Old documents may stir up JFK controversy

It reads like a movie screenplay, but when Dallas officials release a just-discovered transcript of a purported conversation between Lee Harvey Oswald and Jack Ruby today, it is likely to give new life to conspiracy theories that there was something more to President Kennedy's assassination.

The papers were discovered in a forgotten Dallas courtroom safe and may be a President's Day gift to conspiracy believers who have long disagreed with the official version of what happened Nov. 22, 1963.

"I do believe that it's important for us to release this information and let the public view it," said Dallas County District Attorney Craig Watkins.

The true story behind the death of Camelot's king has saturated history and pop culture with a variety of alleged plots discussed since Kennedy's death.

This new batch of papers discusses the mob's plans to kill then-Attorney General Robert Kennedy, who had cracked down on the mob. The purported Oswald-Ruby conversation took place Oct. 4, 1963, at Ruby's Carousel Club on Commerce Street. The transcript reads:

Oswald: There is a way to get rid of him without killing him.

Ruby: How is that?

Oswald: I can shoot his brother.

Ruby shot Oswald two days after the president's death.

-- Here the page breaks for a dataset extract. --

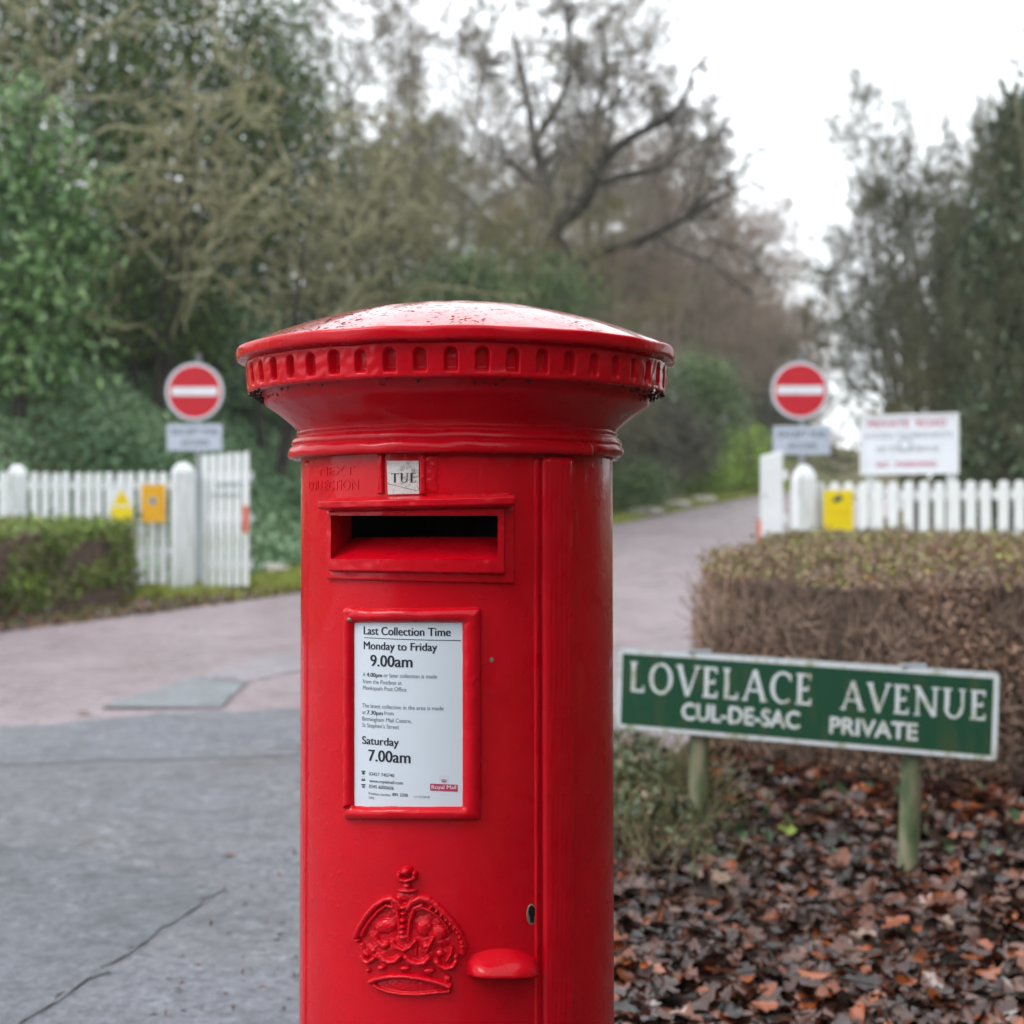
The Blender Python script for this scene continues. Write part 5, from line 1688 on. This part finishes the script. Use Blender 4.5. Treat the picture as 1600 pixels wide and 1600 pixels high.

Official records from Ruby's trial, a gun holster that probably belonged to Ruby or Oswald and personal letters from former District Attorney Henry Wade, the prosecutor in the Ruby trial, also were found inside the safe.

The conversation on the newly revealed documents is so cinematic some believe it actually is an unfinished screenplay. Even the Warren Commission, which investigated Kennedy's death and concluded Oswald acted alone, determined the conversation couldn't have taken place.

"There is no question Oswald wasn't at the Carousel Club that night. He wasn't even in Dallas after 12 noon that day so, it could not have been a conversation with Oswald," said Greg Mack, curator of the Sixth Floor Museum, which is dedicated to the Kennedy assassination.

Still some conspiracy theorists may be thrilled that the information is coming to light, but it's a double-edge sword for Dallas. The city always will be synonymous with the death of the nation's 35th president.